__Supplied material__.

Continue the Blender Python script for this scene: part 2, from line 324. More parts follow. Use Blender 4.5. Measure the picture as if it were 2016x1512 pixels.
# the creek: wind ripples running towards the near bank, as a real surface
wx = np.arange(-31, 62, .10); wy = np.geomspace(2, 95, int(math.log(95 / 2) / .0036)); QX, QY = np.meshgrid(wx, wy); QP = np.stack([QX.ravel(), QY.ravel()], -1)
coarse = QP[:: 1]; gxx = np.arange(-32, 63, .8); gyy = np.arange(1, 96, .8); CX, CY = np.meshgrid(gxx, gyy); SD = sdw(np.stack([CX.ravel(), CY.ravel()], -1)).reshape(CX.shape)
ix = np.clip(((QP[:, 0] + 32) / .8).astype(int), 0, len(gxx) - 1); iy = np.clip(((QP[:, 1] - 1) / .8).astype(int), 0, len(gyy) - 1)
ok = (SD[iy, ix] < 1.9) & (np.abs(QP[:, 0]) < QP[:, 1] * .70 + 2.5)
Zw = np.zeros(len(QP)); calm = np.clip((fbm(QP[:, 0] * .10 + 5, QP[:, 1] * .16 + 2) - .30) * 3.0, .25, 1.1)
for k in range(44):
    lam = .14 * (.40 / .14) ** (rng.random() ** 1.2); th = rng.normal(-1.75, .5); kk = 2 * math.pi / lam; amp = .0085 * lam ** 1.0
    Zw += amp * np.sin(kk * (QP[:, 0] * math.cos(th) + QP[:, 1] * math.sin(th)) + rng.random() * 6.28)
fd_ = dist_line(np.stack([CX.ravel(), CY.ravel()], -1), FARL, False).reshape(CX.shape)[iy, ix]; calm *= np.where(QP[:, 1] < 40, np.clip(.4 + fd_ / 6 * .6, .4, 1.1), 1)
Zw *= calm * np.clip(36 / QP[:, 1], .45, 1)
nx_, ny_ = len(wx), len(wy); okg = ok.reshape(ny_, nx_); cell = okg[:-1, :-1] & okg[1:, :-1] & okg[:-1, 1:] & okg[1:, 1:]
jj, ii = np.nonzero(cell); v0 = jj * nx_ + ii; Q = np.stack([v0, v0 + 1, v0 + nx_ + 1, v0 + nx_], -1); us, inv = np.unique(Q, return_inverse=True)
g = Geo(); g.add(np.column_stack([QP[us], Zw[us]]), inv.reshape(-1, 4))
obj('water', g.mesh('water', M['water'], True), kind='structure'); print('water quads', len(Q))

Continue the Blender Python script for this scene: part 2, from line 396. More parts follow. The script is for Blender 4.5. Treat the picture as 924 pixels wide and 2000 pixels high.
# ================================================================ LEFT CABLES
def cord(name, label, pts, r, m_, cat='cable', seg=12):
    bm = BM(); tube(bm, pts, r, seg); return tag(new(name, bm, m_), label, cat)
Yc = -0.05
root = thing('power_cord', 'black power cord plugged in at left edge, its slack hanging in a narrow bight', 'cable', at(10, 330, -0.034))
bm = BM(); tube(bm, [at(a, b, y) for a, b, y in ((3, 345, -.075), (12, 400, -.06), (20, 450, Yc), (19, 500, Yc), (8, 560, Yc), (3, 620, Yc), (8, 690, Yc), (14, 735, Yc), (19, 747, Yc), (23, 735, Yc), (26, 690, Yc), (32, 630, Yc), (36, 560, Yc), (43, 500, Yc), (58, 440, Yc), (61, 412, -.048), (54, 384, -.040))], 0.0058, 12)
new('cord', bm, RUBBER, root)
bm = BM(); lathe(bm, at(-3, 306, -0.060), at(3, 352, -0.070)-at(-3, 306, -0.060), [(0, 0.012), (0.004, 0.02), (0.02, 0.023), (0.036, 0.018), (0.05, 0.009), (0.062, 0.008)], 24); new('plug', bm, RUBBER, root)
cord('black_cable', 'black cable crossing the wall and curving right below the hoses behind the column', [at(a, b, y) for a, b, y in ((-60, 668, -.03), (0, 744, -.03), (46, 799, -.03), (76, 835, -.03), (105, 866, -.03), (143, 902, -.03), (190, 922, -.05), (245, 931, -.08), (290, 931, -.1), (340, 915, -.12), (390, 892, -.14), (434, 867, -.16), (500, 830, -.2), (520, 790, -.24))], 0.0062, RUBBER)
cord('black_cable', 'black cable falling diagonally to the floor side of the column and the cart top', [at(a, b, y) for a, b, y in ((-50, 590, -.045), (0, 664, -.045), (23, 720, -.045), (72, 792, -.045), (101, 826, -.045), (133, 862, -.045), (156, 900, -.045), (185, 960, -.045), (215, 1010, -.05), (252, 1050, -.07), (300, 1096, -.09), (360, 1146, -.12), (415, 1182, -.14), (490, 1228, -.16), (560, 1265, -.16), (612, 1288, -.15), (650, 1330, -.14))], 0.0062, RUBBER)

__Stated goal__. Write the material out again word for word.

__Solution for this problem__.
Continue the Blender Python script for this scene: part 2, from line 324. More parts follow. Use Blender 4.5. Measure the picture as if it were 2016x1512 pixels.
# the creek: wind ripples running towards the near bank, as a real surface
wx = np.arange(-31, 62, .10); wy = np.geomspace(2, 95, int(math.log(95 / 2) / .0036)); QX, QY = np.meshgrid(wx, wy); QP = np.stack([QX.ravel(), QY.ravel()], -1)
coarse = QP[:: 1]; gxx = np.arange(-32, 63, .8); gyy = np.arange(1, 96, .8); CX, CY = np.meshgrid(gxx, gyy); SD = sdw(np.stack([CX.ravel(), CY.ravel()], -1)).reshape(CX.shape)
ix = np.clip(((QP[:, 0] + 32) / .8).astype(int), 0, len(gxx) - 1); iy = np.clip(((QP[:, 1] - 1) / .8).astype(int), 0, len(gyy) - 1)
ok = (SD[iy, ix] < 1.9) & (np.abs(QP[:, 0]) < QP[:, 1] * .70 + 2.5)
Zw = np.zeros(len(QP)); calm = np.clip((fbm(QP[:, 0] * .10 + 5, QP[:, 1] * .16 + 2) - .30) * 3.0, .25, 1.1)
for k in range(44):
    lam = .14 * (.40 / .14) ** (rng.random() ** 1.2); th = rng.normal(-1.75, .5); kk = 2 * math.pi / lam; amp = .0085 * lam ** 1.0
    Zw += amp * np.sin(kk * (QP[:, 0] * math.cos(th) + QP[:, 1] * math.sin(th)) + rng.random() * 6.28)
fd_ = dist_line(np.stack([CX.ravel(), CY.ravel()], -1), FARL, False).reshape(CX.shape)[iy, ix]; calm *= np.where(QP[:, 1] < 40, np.clip(.4 + fd_ / 6 * .6, .4, 1.1), 1)
Zw *= calm * np.clip(36 / QP[:, 1], .45, 1)
nx_, ny_ = len(wx), len(wy); okg = ok.reshape(ny_, nx_); cell = okg[:-1, :-1] & okg[1:, :-1] & okg[:-1, 1:] & okg[1:, 1:]
jj, ii = np.nonzero(cell); v0 = jj * nx_ + ii; Q = np.stack([v0, v0 + 1, v0 + nx_ + 1, v0 + nx_], -1); us, inv = np.unique(Q, return_inverse=True)
g = Geo(); g.add(np.column_stack([QP[us], Zw[us]]), inv.reshape(-1, 4))
obj('water', g.mesh('water', M['water'], True), kind='structure'); print('water quads', len(Q))

Continue the Blender Python script for this scene: part 2, from line 396. More parts follow. The script is for Blender 4.5. Treat the picture as 924 pixels wide and 2000 pixels high.
# ================================================================ LEFT CABLES
def cord(name, label, pts, r, m_, cat='cable', seg=12):
    bm = BM(); tube(bm, pts, r, seg); return tag(new(name, bm, m_), label, cat)
Yc = -0.05
root = thing('power_cord', 'black power cord plugged in at left edge, its slack hanging in a narrow bight', 'cable', at(10, 330, -0.034))
bm = BM(); tube(bm, [at(a, b, y) for a, b, y in ((3, 345, -.075), (12, 400, -.06), (20, 450, Yc), (19, 500, Yc), (8, 560, Yc), (3, 620, Yc), (8, 690, Yc), (14, 735, Yc), (19, 747, Yc), (23, 735, Yc), (26, 690, Yc), (32, 630, Yc), (36, 560, Yc), (43, 500, Yc), (58, 440, Yc), (61, 412, -.048), (54, 384, -.040))], 0.0058, 12)
new('cord', bm, RUBBER, root)
bm = BM(); lathe(bm, at(-3, 306, -0.060), at(3, 352, -0.070)-at(-3, 306, -0.060), [(0, 0.012), (0.004, 0.02), (0.02, 0.023), (0.036, 0.018), (0.05, 0.009), (0.062, 0.008)], 24); new('plug', bm, RUBBER, root)
cord('black_cable', 'black cable crossing the wall and curving right below the hoses behind the column', [at(a, b, y) for a, b, y in ((-60, 668, -.03), (0, 744, -.03), (46, 799, -.03), (76, 835, -.03), (105, 866, -.03), (143, 902, -.03), (190, 922, -.05), (245, 931, -.08), (290, 931, -.1), (340, 915, -.12), (390, 892, -.14), (434, 867, -.16), (500, 830, -.2), (520, 790, -.24))], 0.0062, RUBBER)
cord('black_cable', 'black cable falling diagonally to the floor side of the column and the cart top', [at(a, b, y) for a, b, y in ((-50, 590, -.045), (0, 664, -.045), (23, 720, -.045), (72, 792, -.045), (101, 826, -.045), (133, 862, -.045), (156, 900, -.045), (185, 960, -.045), (215, 1010, -.05), (252, 1050, -.07), (300, 1096, -.09), (360, 1146, -.12), (415, 1182, -.14), (490, 1228, -.16), (560, 1265, -.16), (612, 1288, -.15), (650, 1330, -.14))], 0.0062, RUBBER)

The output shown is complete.